De gezamenlijke marineoefeningen met de VS hadden alleen gediend om de Britten informatie over de Argentijnse vloot te leveren. De VS verraadde ook het TIAR-verdrag uit 1948, dat verplichtte tot het verdedigen van een Amerikaans land bij een aanval door een land van een ander continent. Dat verdrag gold dus enkel om Amerikaanse landen uit ‘sovjetklauwen’ te houden, maar niet om Argentinië tegen een strafexpeditie van Londen en de Navo te verdedigen.

Argentijnse generaals waren capitulanten

Met het aantal militairen en het materieel dat de Argentijnse generaals tijdens het conflict inzetten was het volgens het Spaanse Instituut voor Strategische Studies mogelijk geweest de Britse invasie af te weren.

Wat maakte de Britse invasie van de Malvinas tot zo'n succes? De belangrijkste beperking van het Argentijnse leger was er een van politiek-ideologische aard. De militaire junta was altijd oligarchisch en pro-imperialistisch opgetreden. Door specifieke omstandigheden was ze nu verplicht zich tegen machten te keren die ze als vrienden beschouwd had: het Brits-Amerikaanse imperialisme. Daarom wilde ze op het Argentijnse vasteland ook geen tweede front openen door bijvoorbeeld Britse banken, goederen en landbouwbedrijven te confisqueren.

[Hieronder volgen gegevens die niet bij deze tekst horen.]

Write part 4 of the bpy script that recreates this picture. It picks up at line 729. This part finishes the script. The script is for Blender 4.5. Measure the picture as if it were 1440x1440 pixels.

Het Argentijnse leger was getraind om het volk te onderdrukken: activisten kidnappen, jongeren en vrouwen martelen, mensen doen verdwijnen en hun baby’s stelen. Maar tegenstand bieden aan een modern leger zoals het Britse kon het niet. In 1982 gaf generaal Galtieri in een reportage van de bekende schrijfster Oriana Falacci toe dat het leger geen plan had voor een lucht-zee-oorlog. De Argentijnse onderzoekscommissie Rattenbach concludeerde dat het leger na de landing op de Malvinas geen enkel verdedigingsplan had en verwacht had dat de Britten zich na vijf dagen zouden terugtrekken. In de rechtszaak tegen de militairen werd generaal Menéndez ervan beschuldigd een passieve en statische defensie te hebben opgesteld. Hij wachtte op het hoofdeiland af, terwijl de Britten op San Carlos landden en daar een bruggenhoofd vormden.
Legereenheden die bergachtig gebied en koude gewoon waren, werden niet ingezet "uit vrees voor een Chileense aanval". Men stuurde onervaren soldaten uit warme gebieden. Veel van die jonge soldaten vochten beter dan menig hoge officier. Luitenant Alfrede Astiz, berucht om het martelen van nonnen en politieke militanten, gaf zich over zonder een schot te lossen. Admiraal Isaac Anaya, zeer enthousiast bij de inname van de Malvinas, liet de vloot na het zinken van de Belgrano in de haven blijven. Enkel marinevliegtuigen die Britse schepen zoals de Sheffield aanvielen kwamen nog in actie. Tijdens het onderzoek bleek ook dat het Argentijnse leger wel beschikte over voldoende geschut, maar dat dat niet, of te laat, of met te weinig munitie naar de Malvinas was overgebracht. Daardoor konden de Britten zonder veel tegenstand Argentijnse posities onder vuur nemen. Hoewel generaal Menéndez beweerde dat er te weinig of verkeerd materiaal was, was het leger goed uitgerust. Maar het materiaal bleef onaangeroerd in de magazijnen. Terwijl de manschappen slecht gekleed en slecht gevoed waren, waren de officiersbarakken meer dan goed voorzien. Die tekorten hadden er niet hoeven te zijn, want aanzienlijke staatsfondsen en ruime bijdragen, opgehaald onder het volk, waren voor de oorlog bestemd. Maar veel geld verdween door corruptie.
Soms blokkeerden de Argentijnse officieren hun eigen manschappen bij vriestemperaturen.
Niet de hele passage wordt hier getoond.